_Exercise objective_
Pick every line from the data that holds the word "scene".

--- start of Supplied information ---

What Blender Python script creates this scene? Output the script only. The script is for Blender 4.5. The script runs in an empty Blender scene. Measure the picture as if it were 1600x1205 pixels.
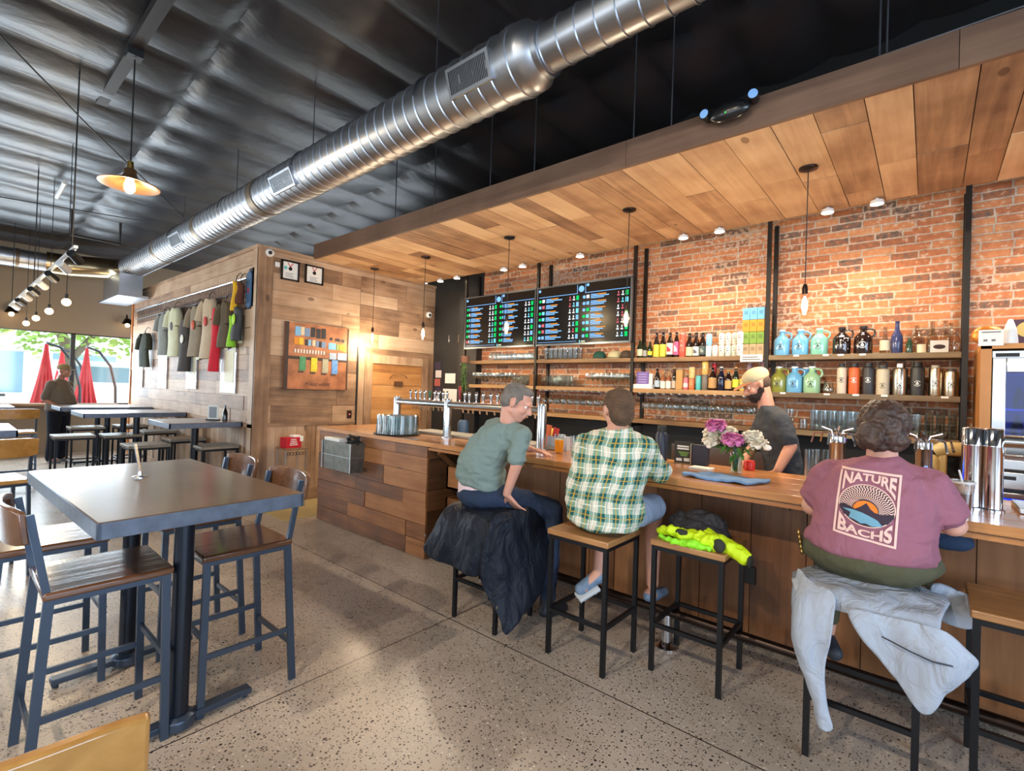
import bpy, bmesh, math, random
from mathutils import Vector, Matrix, noise
from mathutils.bvhtree import BVHTree
PI = math.pi
S = bpy.context.scene
COL = S.collection
rnd = random.Random(11)
def V(*a): return Vector(a if len(a) > 1 else a[0])

# ------------------------------------------------------------------ camera
CAMH = 1.565
_F = 765.8
cam_d = bpy.data.cameras.new('camera'); cam = bpy.data.objects.new('camera', cam_d); COL.objects.link(cam)
def cam_axes(p, y, r):
    cy, sy, cp, sp = math.cos(y), math.sin(y), math.cos(p), math.sin(p)
    fwd = V(sy*cp, cy*cp, sp); right = V(cy, -sy, 0); down = fwd.cross(right)
    c, s = math.cos(r), math.sin(r)
    return c*right + s*down, -s*right + c*down, fwd
_r, _d, _f = cam_axes(9.33e-3, -.70496, -3.362e-2)
cam.matrix_world = Matrix(((_r.x, -_d.x, -_f.x, 0), (_r.y, -_d.y, -_f.y, 0), (_r.z, -_d.z, -_f.z, CAMH), (0, 0, 0, 1)))
cam_d.sensor_width = 36; cam_d.lens = _F/1600*36; cam_d.clip_start = .05; cam_d.clip_end = 200
S.camera = cam
# ------------------------------------------------------------------ exposure, world
S.view_settings.view_transform = 'Standard'; S.view_settings.look = 'None'
S.view_settings.gamma = 1; S.view_settings.use_curve_mapping = False
S.view_settings.exposure = 0.45
S.cycles.max_bounces = 7; S.cycles.diffuse_bounces = 4; S.cycles.glossy_bounces = 4
S.cycles.transmission_bounces = 6; S.cycles.transparent_max_bounces = 24
S.cycles.sample_clamp_indirect = 6; S.cycles.caustics_reflective = False; S.cycles.caustics_refractive = False
w = bpy.data.worlds.new('world'); S.world = w; w.use_nodes = True
bg = w.node_tree.nodes['Background']; bg.inputs['Color'].default_value = (.80, .90, 1, 1); bg.inputs['Strength'].default_value = 3.2
def area(name, loc, rot, sx, sy, power, color, spread=PI):
    l = bpy.data.lights.new(name, 'AREA'); l.shape = 'RECTANGLE'; l.size = sx; l.size_y = sy
    l.energy = power; l.color = color; l.spread = spread
    o = bpy.data.objects.new(name, l); COL.objects.link(o); o.location = loc; o.rotation_euler = rot
    return o
# daylight coming through the window openings of the room (front window wall, and the big side window behind the camera), then an added fill
area('daylight_front_window', (-13.1, -.9, 1.75), (0, -PI/2, 0), 1.3, 7.2, 310, (.72, .87, 1))
area('daylight_side_window', (4.95, -1.3, 1.9), (0, PI/2, 0), 2.2, 7.0, 300, (.52, .72, 1))
area('warm_fill_back', (-2.6, -5.4, 1.9), (-PI/2, 0, 0), 9.0, 2.2, 420, (1, .955, .90))  # added warm fill to lift the floor, out of view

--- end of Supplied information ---

_Complete response_
What Blender Python script creates this scene? Output the script only. The script is for Blender 4.5. The script runs in an empty Blender scene. Measure the picture as if it were 1600x1205 pixels.
S = bpy.context.scene